信じ切るということは、自分自身の信念とすることです。氏神のみいつを信じるということは、氏神さえ離さなければ、最後はかならず救われるということを自分自身の信念とすることです。

しかしながら、最後はかならず救われるという固い信念を抱くと同時に、あらゆる面において人間的努力をするということが必要です。

「あてにして、あてにする」のではなく、「あてにしないであてにする]ことでなければならないのでして、そこに『不測の理』すなわち人間では測り得ないあるいはまた、人間では予測し得ない信仰の道理というものがあるのです。

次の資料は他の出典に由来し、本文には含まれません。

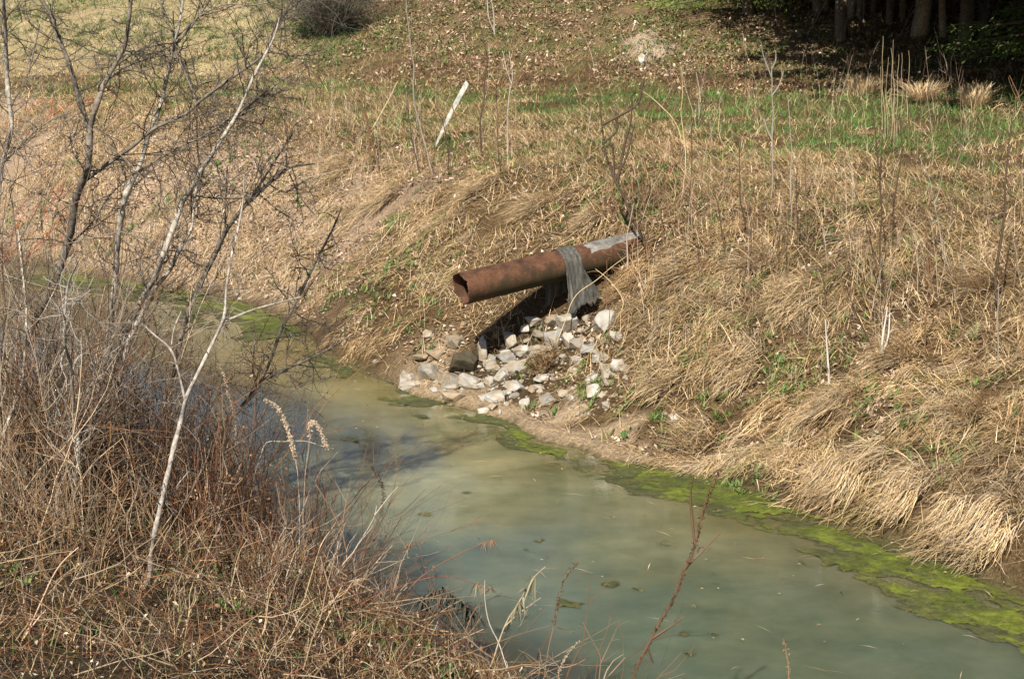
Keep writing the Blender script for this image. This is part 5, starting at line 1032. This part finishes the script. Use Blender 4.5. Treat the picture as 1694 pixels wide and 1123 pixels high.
# sunlit evergreen whose low sprays hang into the top of the picture
g = G(1236, 22); root = thing('evergreen', g, 'sunlit yellow-green evergreen with low hanging sprays at the top of the picture', 'evergreen'); tb = trunk_mb(7.0, .12, (.2, .15, .1), 500, limbs=0); cm, wd = conifer_mesh(7.2, 1.75, PALY, 501, .38, 80, 330, .085)
for m_, nm, mt in ((merged(tb, wd), 'trunk', M_bark), (cm, 'crown', M_green)):
    m_.v = [v + g for v in m_.v]; m_.obj(nm, mt, root, smooth=False)
g = P(1720, 20, 33.5); g[2] = Hs(g[0], g[1]); root = thing('evergreen', g, 'evergreen at the right edge with a green spray against the dark wood', 'evergreen'); tb = trunk_mb(6.0, .1, (.15, .12, .09), 510, limbs=0); cm, wd = conifer_mesh(6.4, 1.5, [[.09, .14, .03], [.06, .1, .025], [.12, .16, .04]], 511, .9, 40, 260, .09)
for m_, nm, mt in ((merged(tb, wd), 'trunk', M_bark), (cm, 'crown', M_green)):
    m_.v = [v + g for v in m_.v]; m_.obj(nm, mt, root, smooth=False)
# grey bush with a dark heart at the top of the picture
g = G(545, 58); root = thing('bush', g, 'dark rounded twiggy bush on the hillside at the top of the picture', 'bush'); mb = MB(); n = 330; a = RNG.uniform(0, 6.28, n); r = .28 * np.sqrt(RNG.uniform(0, 1, n))
brush(mb, g + np.stack([r * np.cos(a), r * np.sin(a), 0 * a], 1), np.stack([np.cos(a) * .55 + RNG.normal(0, .2, n), np.sin(a) * .55, 1 + 0 * a], 1), RNG.uniform(.5, 2.6, n), RNG.uniform(.004, .009, n), jit(pick([[.13, .11, .085], [.06, .05, .04], [.2, .17, .14]], n), n, .2), .16, 7, 5, .5); o = mb.obj('stems', M_stem, root); o['kind'] = 'stuff'
cm, wd = conifer_mesh(1.2, .5, [[.022, .032, .014], [.035, .045, .018]], 520, .1, 40, 90, .07); cm.v = [v + g for v in cm.v]; cm.obj('foliage', M_green, root, smooth=False)  # dark foliage put in to stand for the shade inside the bush
# bare trees on top of the hill that show as streaks in the water
BT = MB()
tb = trunk_mb(12, .15, (.3, .27, .22), 600, .02, 12); t_o = tb.obj('trunk', M_bark); tw = MB(); n = 110; z = RNG.uniform(3.5, 12, n); a = RNG.uniform(0, 6.28, n)
brush(tw, np.stack([.02 * z, z * 0, z], 1), np.stack([np.cos(a), np.sin(a), .7 + 0 * a], 1), RNG.uniform(.7, 2.4, n), RNG.uniform(.01, .022, n), jit(np.tile([.17, .145, .115], (n, 1)), n, .2), .14, 6, 3, .5); w_o = tw.obj('twigs', M_stem); w_o['kind'] = 'stuff'
for i, (x, y, s) in enumerate([(-15, 58, 1.1), (-12.4, 57, .9), (-10.5, 60, 1.2), (-8.6, 57, 1), (-7.2, 61, 1.15), (-5.5, 58, .9), (-3.6, 60, 1.2), (-1.8, 58, 1.0), (.4, 61, 1.1), (2.2, 57, .95), (-17.5, 62, 1.2), (4.4, 62, 1.2), (6.5, 57.5, 1), (8.3, 60, 1.1), (10.2, 57, 1.2), (-13.8, 63, 1.2), (-9.4, 63, 1), (-4.6, 62, 1.1), (1.2, 56.5, .9), (-.6, 64, 1.2)]):
    place((t_o, w_o), (x, y, Hs(x, y)), i * 2.1, s, 'bare tree on the hilltop beyond the picture, mirrored in the creek', 'tree', 'bare trees on the hilltop', 'bare_tree')
bpy.data.objects.remove(t_o); bpy.data.objects.remove(w_o)
# ------------------------------------------------------------------ light and camera
SD = norm(np.array([-.20, -.68, .69]))
sun = bpy.data.lights.new('sun', 'SUN'); sun.energy = 5.0; sun.angle = math.radians(.53); sun.color = (1.0, .94, .84)
so_ = bpy.data.objects.new('sun', sun); C.objects.link(so_); so_.rotation_euler = Vector(SD).to_track_quat('Z', 'Y').to_euler()
w = bpy.data.worlds.new('World'); bpy.context.scene.world = w; w.use_nodes = True; nt = w.node_tree
sk = nd(nt, 'ShaderNodeTexSky', sky_type='NISHITA'); sk.sun_disc = False; sk.sun_elevation = math.asin(SD[2]); sk.sun_rotation = math.atan2(SD[0], SD[1]); sk.altitude = 200; sk.air_density = .8; sk.dust_density = 1.6
bg = nt.nodes['Background']; nt.links.new(sk.outputs[0], bg.inputs[0]); bg.inputs[1].default_value = .05
cam = bpy.data.cameras.new('camera'); co = bpy.data.objects.new('camera', cam); C.objects.link(co); co.location = (0, 0, CAMZ); co.rotation_euler = (math.pi / 2 - PITCH, 0, 0)
cam.sensor_width = 36; cam.lens = FPX * 36 / 1694; cam.clip_end = 800; cam.clip_start = .2
sc_ = bpy.context.scene; sc_.camera = co
sc_.view_settings.view_transform = 'Standard'; sc_.view_settings.look = 'None'; sc_.view_settings.exposure = .92; sc_.view_settings.gamma = 1
sc_.cycles.max_bounces = 6; sc_.cycles.diffuse_bounces = 1; sc_.cycles.transmission_bounces = 2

氏神は全智全能の神ではありませんが、人間の智識を超越した素晴らしいはたらきをなされる真神霊ですから、「あてにしないで、あてにする」という信仰の根本義を忘れないならば、そこには人間では測り得ない予測し得ないみいつが輝くことになるのです。これが氏神信仰における『不測の理』すなわち「あてにしないであてにする」ということです。

 

   す    び

 

以上申し述べましたように、氏神は宇宙創造の神のように全智全能ではなく、氏子にとっては親と子の因縁の上に立つ神さまです。

従って氏神のみいつを頂くためには、この因縁のきずなを辿ってゆかなければならないのです。

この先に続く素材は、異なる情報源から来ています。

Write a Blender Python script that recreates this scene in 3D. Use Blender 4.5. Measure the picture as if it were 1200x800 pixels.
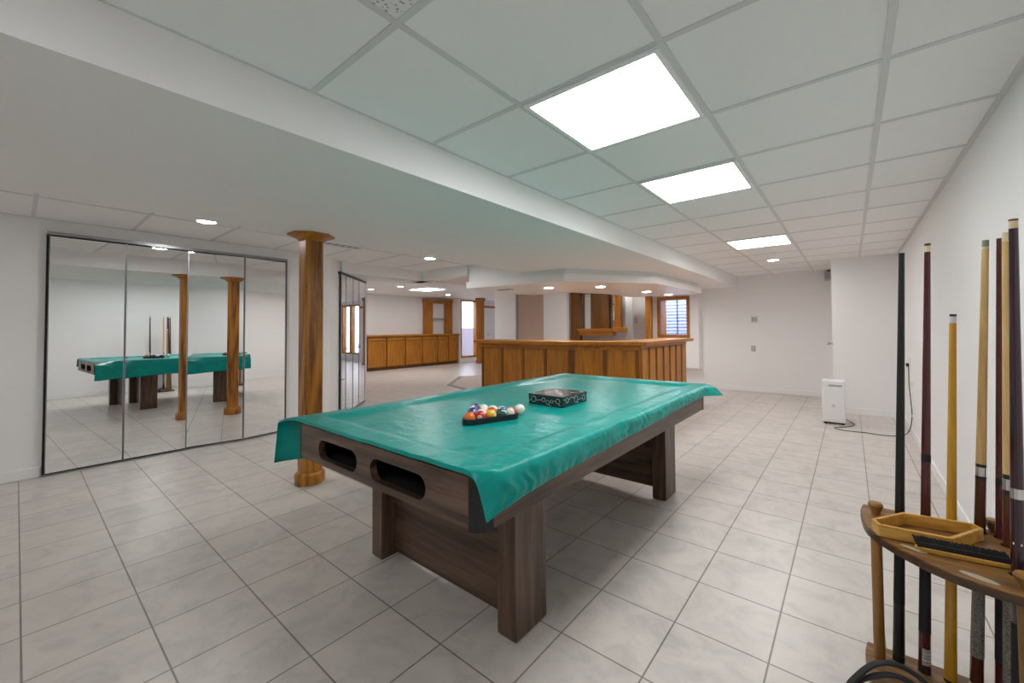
import bpy, math, random
from mathutils import Vector, Matrix, noise
random.seed(7)
S = bpy.context.scene
C = S.collection
for o in list(bpy.data.objects): bpy.data.objects.remove(o)

# ------------------------------------------------------------------ camera, world, exposure
cam_d = bpy.data.cameras.new('camera'); cam = bpy.data.objects.new('camera', cam_d); C.objects.link(cam)
cam_d.sensor_width = 36; cam_d.lens = 475.716 * 36 / 1200
cam_d.shift_x = -(617.757 - 600) / 1200; cam_d.shift_y = -(400 - 372.675) / 1200
cam_d.clip_start = 0.02; cam_d.clip_end = 100
R = Vector((0.7827, 0.6223, -0.0066)); U = Vector((0.0204, -0.0151, 0.9997)); F = Vector((-0.622, 0.7826, 0.0245))
M = Matrix((R, U, -F)).transposed().to_4x4(); M.translation = Vector((0, 0, 1.24))
cam.matrix_world = M
S.camera = cam
S.cycles.max_bounces = 16; S.cycles.diffuse_bounces = 10; S.cycles.glossy_bounces = 6
S.view_settings.view_transform = 'Standard'; S.view_settings.look = 'None'
S.view_settings.exposure = 0.52; S.view_settings.gamma = 1.0; S.view_settings.use_curve_mapping = False
W = bpy.data.worlds.new('sky'); S.world = W; W.use_nodes = True
W.node_tree.nodes['Background'].inputs[0].default_value = (0.80, 0.86, 1.0, 1)
W.node_tree.nodes['Background'].inputs[1].default_value = 5.0
TROFFER = 11.0      # radiance of the fluorescent panels
CAN = 120.0         # radiance of the recessed lights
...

すなわち、氏神に絶対の信仰を捧げてそのみいつを信じ切ると同時にあらゆる面において四魂具足を信条として人間的努力をすることです。

大神さまと氏神も、また氏神と祖霊も、すべて四魂具足の神掟によって固く結ばれているのです。大神さまの大みいつは、四魂具足という大きな天線を伝って氏神祖霊氏子と流れているのです。

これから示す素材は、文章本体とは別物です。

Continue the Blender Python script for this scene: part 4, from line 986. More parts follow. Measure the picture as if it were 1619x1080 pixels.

電気の流れは目に見えませんが、その力は絶大なものです。ひとたびモーターという装置に流れこむと電気の流れは大きな力となるのです。

同じように氏神さまから流れているみいつの流れは、目には見えませんが、ひとたび敬神崇祖の信仰に目覚めて氏神を祀るならば、そのみいつの流れはここに力となって氏子を助けるのです。

そしてこのみいつの流れを強い力とするのも、あるいは微弱な力とするのも、一にかかって氏子の心得にあるのです。すなわち最初から「あてにして、あてにする」か、もしくは「あてにしないで、あてにする」かのいずれかにあるのです。

「あてにしないで、あてにする」ためには、いつのとき、いかなる場所においても、四魂具足を根幹とする人間的努力を忘れてはならないのです。

四魂具足ということは、甚だ固苦しく聞えますが、人間は死んで祖霊となってもこの四魂具足にいそしんで淨化しなければ、家族たちを救うことはできません。その意味においても、われわれは生きているうちにできるだけ四魂の行にいそしんで、この世においては氏神のみいつを蒙り、また死んでは現界での四魂の行を役立たせて、一日も早く浄化した祖霊となって氏神さまの手足となると同時に、家族たちを夜の守り日の守りに守るべきです。

従って四魂具足は氏神信仰にはつきものですから、これにかなうようにするには、自分自身で、どうしたら四魂具足できるかを工夫し研究した上で 氏神のお導きを頂くべきです。

これがいかにして四魂を具足できるかということに対する「あてにしないで、あてにする」ということであります。

四魂具足ということは、四魂の各条に掲げられている通りでして、一口にいえば、まごころです。

さらにこれを分析するならば、富屋顧問のいわれる良心、すなわち魂は神さまから頂いたものであるから、良心に恥じない行いをすることです。

良心を偽ることは神さまを偽ることです。また四魂の信条のどれ一つをとっても、すべて世のため人のためということを目的としていますから、良心に恥じない行いをすると同時に、これを積極的に世のため人のためというころまでもっていかねばならないのです。

つまり良心に恥じない行いをすることによって蒙るところの氏神の直接のみいつを、間接にこれを他人にまで及ぼすのが世のため人のためです。

つぎに申し上げたいことは、祈願ということです。

氏神は四魂不具足の願いに対しては一顧もせず、という御神示は、すでにみなさま御承知の通りです。

従って祈願する以上は、もちろん四魂にかなった事柄であるべきですが、祈願した以上は、祈願に対して氏子として責任をとらねばなりません。このことは笹井編集部長もよくいわれるところでして、全くその通りです。祈願に対して責任をとるということは、するということです。つまり祈願に対しても「あてにしないで、あてにする」ことでなければならないのです。

また祈願に対して責任をとるということの他の意味は、祈願がかなえて頂けたならば、それに対してかならず御神恩感謝のまことを捧げるということです。

人間はとかく健忘症でして、祈願したことを忘れたりします。これは論外としますが、祈願に対してはかならず人間的努力と御神恩感謝という二つの責任を果さなければなりません。

例えば人によりかかって歩くと、人も歩きにくいし自分も歩きにくいものです。

ところがお互いに手をつなぎ合って歩くと道もはかどるものです。

氏神さまも、氏子が最初から「あてにして、あてにする」気持ちで寄りかかってこられると、氏神さまもはたらきにくいのでして、折角の氏神信仰に対して、十分にみいつを発揮なさるすべもなくお困りになるのです。

また氏子においても、このような信仰の在り方では、いっこうに信仰は進まないのです。

ですから、氏神信仰という永い道を歩むには、「あてにしないで、あてにする」という気持ちで、祖霊を仲執りもちとして、氏神―祖霊―氏子という固い因縁の絆をしっかりとつかんで歩むべきであります。